The movie Sam Elliott doesn’t want anyone to see: “That’s a scary thought”
You may know Sam Elliot by his full head of grey hair, his even more impressive white moustache and deep, molasses-dripping, gravelly accent, but before the likes of Road House, The Big Lebowski, and 1883, Elliott was a dark-haired, moustachioed hunk with a 20th Century Fox contract.
As Elliott himself put it, he spent his “entire career on horseback or on a motorcycle”, being typecast in westerns and appearing here and there on television. Those years saw him star in some hits too, like Lifeguard and Mask, but his career is so vast and consistent, it’s difficult to even pick out all the best, let alone the underrated roles.
However, there’s one movie in particular that the silver fox would rather we didn’t see, a word that seems to inspire a great terror in the man, and that’s frogs, but no, the actor isn’t terrified of the amphibious creatures, but he does seem shaken by the idea of one of his earliest films of title being out in the world for all to access.
After years on TV and a few supporting film roles, the 1972 eco-horror Frogs was Elliott’s first leading role, and as you can guess from the name, it encapsulates all that is great and terrible about 1970s horror. It follows the actor as photo-journalist Pickett Smith, who meets a wealthy family being terrorised by frogs, snakes and other creatures. Seemingly, nature has decided to pay back the patriarch, who hates nature and anything that dares call his island its home.
Elliott is so young, he’s almost unrecognisable, and even his iconic voice hasn’t quite taken on that remarkable vocal fry, but he’s still a stand-out in the otherwise quite ridiculous film. Despite the fabulous film poster depicting a giant man-eating frog and the film’s title, you’ll find no carnivorous frogs here. Instead, each of the wooden actors (bar Elliot) either wildly overreacts or does nothing while being attacked by every creature except the titular amphibian.
In short, it’s silly, cheesy, features Elliott wrestling with some flaccid-looking snakes, and it’s magnificent. Forget Alien and Predator, Frogs should have been the real iconic villain of the 1970s, yet, for some reason, Elliott was horrified to find out his first leading role was available on Netflix.
“I didn’t know that,” he responded when AVClub broke the news, “That’s a scary thought. Shit”. Luckily for him, this wondrous ’70s creation has seemingly since been removed from the streaming site, so he no longer needs to worry about people randomly stumbling upon what is clearly one of his best roles.

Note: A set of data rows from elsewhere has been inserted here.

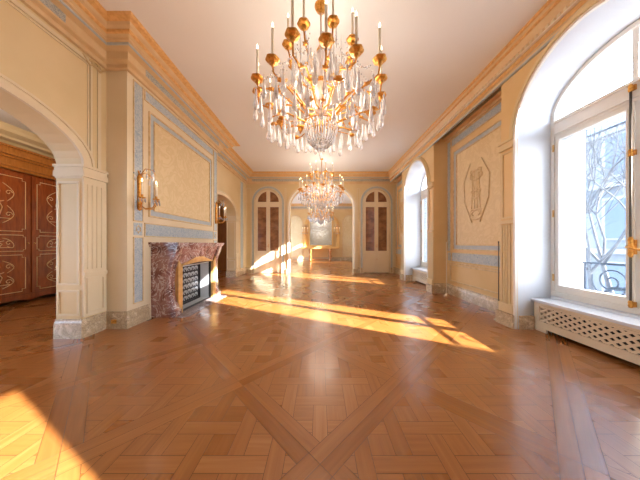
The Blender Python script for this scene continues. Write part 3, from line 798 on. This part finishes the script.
# side consoles
side = [(0, 0), (.37, 0), (.375, .09), (.34, .11), (.335, .15), (.30, .22), (.275, .34), (.27, .52), (.285, .70), (.325, .84), (.365, .93), (.385, 1.02), (.39, 1.06), (0, 1.06)]
for s in (-1, 1):
    b = MB(mm_)
    a, c = sorted((s*hw2, s*(hw2-.135)))
    b.map = None
    n = len(side)
    b.add([(p[0], a, p[1]) for p in side]+[(p[0], c, p[1]) for p in side], [tuple(range(n)), tuple(range(2*n-1, n-1, -1))])
    for i in range(n):
        j = (i+1) % n; b.f.append((i, j, n+j, n+i)); b.sm.append(1 < i < n-3)
    # raised field on the front and splayed edge pilaster
    am, cm = a+.035, c-.035
    sd = [(p[0]+.014, p[1]) for p in side[5:10]]; k = len(sd)
    b.loft([[(p[0]-.03, am, p[1]) for p in sd], [(p[0], am+.012, p[1]) for p in sd], [(p[0], cm-.012, p[1]) for p in sd], [(p[0]-.03, cm, p[1]) for p in sd]], close=False)
    # recessed side moulding
    yo = s*hw2
    b.tube([(p[0]-.06, yo+s*.004, p[1]) for p in side[4:12]], .008, 6)
    b.tube([(.04, yo+s*.004, .15), (.04, yo+s*.004, .98)], .008, 6)
    b.build('mantel_jamb', 'red_marble', mt)
# lintel with serpentine lower edge
b = MB(); n = 28; pts_o = []; pts_i = []
uu = [-(hw2-.165)+2*(hw2-.165)*k/n for k in range(n+1)]
def low(u):
    t = abs(u)/(hw2-.165); return .80+.055*math.cos(t*PI*1.0)*(1 if t < .5 else 1)+.03*math.exp(-(t*6)**2)-.05*max(0, t-.8)*5*.8
lower = [(u, low(u)) for u in uu]
dd = lambda u, z: .285+.10*((z-.75)/.31)**1.5 if z > .75 else .285
rows = []
for f in (0, .25, .5, .75, 1):
    rows.append([(dd(u, zl+(1.06-zl)*f)+.02*math.exp(-(u*5)**2)*(1-f), u, zl+(1.06-zl)*f) for u, zl in lower])
b.loft(rows, close=False, smooth=True)
b.loft([[(0.0, u, zl) for u, zl in lower], rows[0]], close=False); b.loft([rows[-1], [(0, u, 1.06) for u, _ in lower]], close=False)
b.build('mantel_lintel', 'red_marble', mt)
c_ = MB()
for s in (-1, 1):
    c_.tube([(.32+.01*k/8, s*(.05+.34*k/10), .90+.05*math.sin(k*.9)) for k in range(10)], [.014-.0008*k for k in range(10)], 6)
c_.lathe([(.002, -.06), (.04, -.04), (.055, 0), (.04, .05), (.002, .07)], (.345, 0, .93), 14, 7, .12)
c_.build('carved_cartouche', 'red_marble', mt)
# serpentine shelf
b = MB(); F_ = []
for k in range(33):
    t = -1+2*k/32; F_.append((.415+.035*math.cos(t*PI*1.5)*(1-abs(t)**6)+.01, t*(hw2+.05)))
for (z0, z1, e) in ((1.06, 1.078, -.02), (1.078, 1.092, -.008), (1.092, 1.125, 0)):
    b.prism([(0, -(hw2+.05+e))]+[(p[0]+e, p[1]*(1+e/(hw2))) for p in F_]+[(0, hw2+.05+e)], z0, z1, 'z')
b.build('mantel_shelf', 'red_marble', mt)
# tan slip round the opening
b = MB(); hi = .60; ho = .495
ol = [(-hi, 0), (-hi, .86)]+[(u, min(.875, low(u)+.02)) for u in uu[1:-1]]+[(hi, .86), (hi, 0)]
il = [(-ho+.0, 0), (-ho, .755)]+[(max(-ho, min(ho, u*.9)), .765+.012*math.cos(u*5)) for u in uu[1:-1]]+[(ho, .755), (ho, 0)]
mb2 = MB(lambda u, z, d: (d, u, z)); arch_ring(mb2, ol, il, .18, .325); mb2.build('brass_slip', 'brass_slip', mt)
# iron firebox
ib = empty('firebox_insert', (XB, 3.95, 0)); tag(ib, 'dark iron firebox insert with pale ornate fireback inside the marble mantelpiece', 'fireplace insert')
b = MB(); b.map = lambda u, z, d: (d, u, z)
b.frame = None
PMf = PM(lambda u, z, d: (d, u, z)); PMf.frame(-.49, .49, .0, .765, .018, .24, .28); PMf.build('insert_frame', 'dark_iron', ib)
q = PM(lambda u, z, d: (d, u, z)); q.box(-.487, -.467, .0, .74, -.21, .24); q.box(.467, .487, .0, .74, -.21, .24); q.box(-.467, .467, .72, .74, -.21, .24); q.box(-.467, .467, 0.007, .012, -.21, .24)
m_, nt, bs_ = mat('cast_metal', (.62, .66, .70), .4, .4)
q.build('firebox_lining', 'cast_metal', ib)
q = PM(lambda u, z, d: (d, u, z)); q.box(-.465, .465, .012, .72, .04, .055); q.frame(-.465, .465, .012, .72, .03, .055, .075)
q.build('fireback_plate', 'dark_iron', ib)
q = PM(lambda u, z, d: (d, u, z))
for iu in range(5):
    for iz in range(6):
        u0 = -.12+iu*.115; z0 = .115+iz*.105
        for s in (-1, 1):
            q.tube([(u0+s*(.012+.036*(1-t/6.5)*math.cos(t-1.2)), z0+.042*math.sin(t-1.2)*(1-t/7), .060) for t in [k*.6 for k in range(9)]], .0085, 5)
        q.lathe([(.001, -.045), (.012, -.01), (.001, .03)], (u0, z0, .060), 5)
q.build('fireback_scrollwork', 'cast_metal', ib)
# andirons
def andiron():
    r = empty('andiron', (0, 0, 0))
    b = MB(); b.lathe([(.045, 0), (.05, .012), (.03, .03), (.018, .05), (.03, .075), (.045, .105), (.048, .125), (.035, .155), (.012, .17), (.018, .185), (.014, .20), (.002, .215)], (0, 0, .03), 14)
    b.build('finial', 'dark_bronze', r)
    b = MB()
    for s in (-1, 1): b.tube([(0, 0, .05), (.0, s*.035, .045), (.01, s*.06, .02), (.02, s*.07, .006)], .008, 6)
    b.tube([(0, 0, .05), (-.03, 0, .055), (-.075, 0, .05), (-.08, 0, .0)], .009, 6)
    b.build('log_bar', 'dark_iron', r)
    return r
varied('dark_bronze', (0.22, 0.20, 0.18), (0.12, 0.10, 0.08), 20, .35, .7)
an = andiron(); an.location = (XB+.17, 3.95-.40, .014); tag(an, 'dark bronze andiron at the near side of the firebox', 'andiron')
hs = MB(); hs.prism([(XB+.02, 3.24), (XB+.50, 3.24), (XB+.54, 3.28), (XB+.54, 4.62), (XB+.50, 4.66), (XB+.02, 4.66)], 0.0, .006, 'z')
hs = hs.build('hearth_slab', 'grey_marble'); tag(hs, 'polished grey violet marble hearth slab in front of the fireplace', 'hearth')

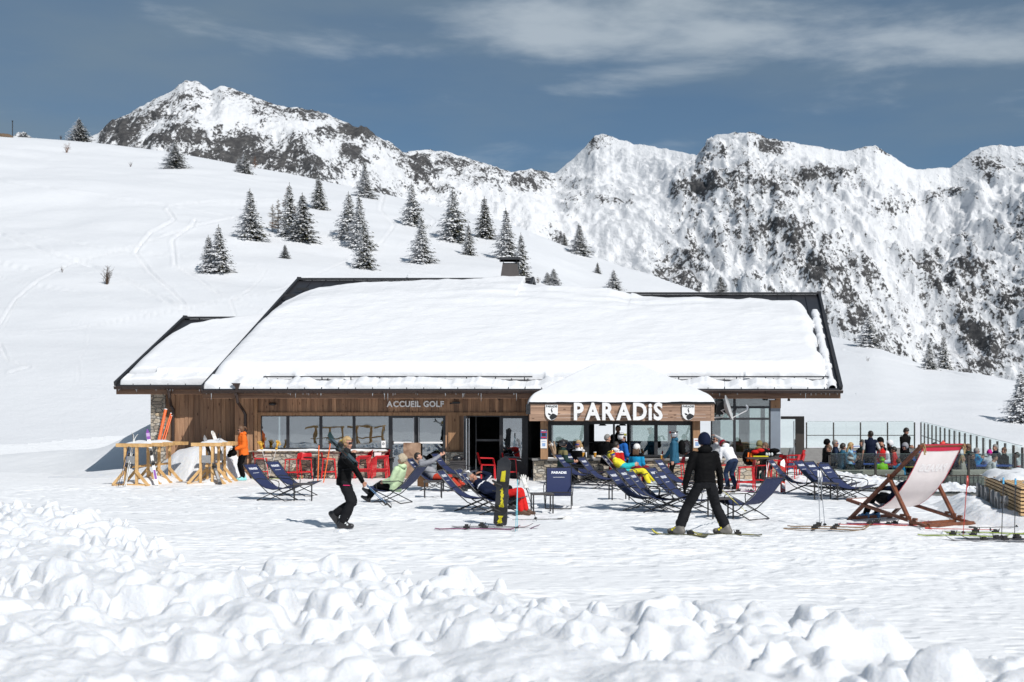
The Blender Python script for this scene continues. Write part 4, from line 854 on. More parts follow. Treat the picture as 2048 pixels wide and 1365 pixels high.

In all seriousness, while he doesn’t seem keen on the world linking him to that movie, Frogs was actually the film to thank for his casting in Lifeguard, as the director’s wife spotted him while watching TV in bed and saw his potential, and Lifeguard was the reason Elliott eventually got cast in Road House.
As he so succinctly puts it, much of casting and acting can be about “baggage”: “I think a lot of mine was happenstance,” he explains, in reference to the accumulative effect of his career, “If you’re there long enough, you accumulate this…baggage, as Joel Silver called it”.
When he asked Joel Silver why he got the part, the Road House producer explained, “You’ve got a lot of baggage, and it makes you right for this part”, and apparently, a big part of Sam Elliott’s baggage is, well, Frogs.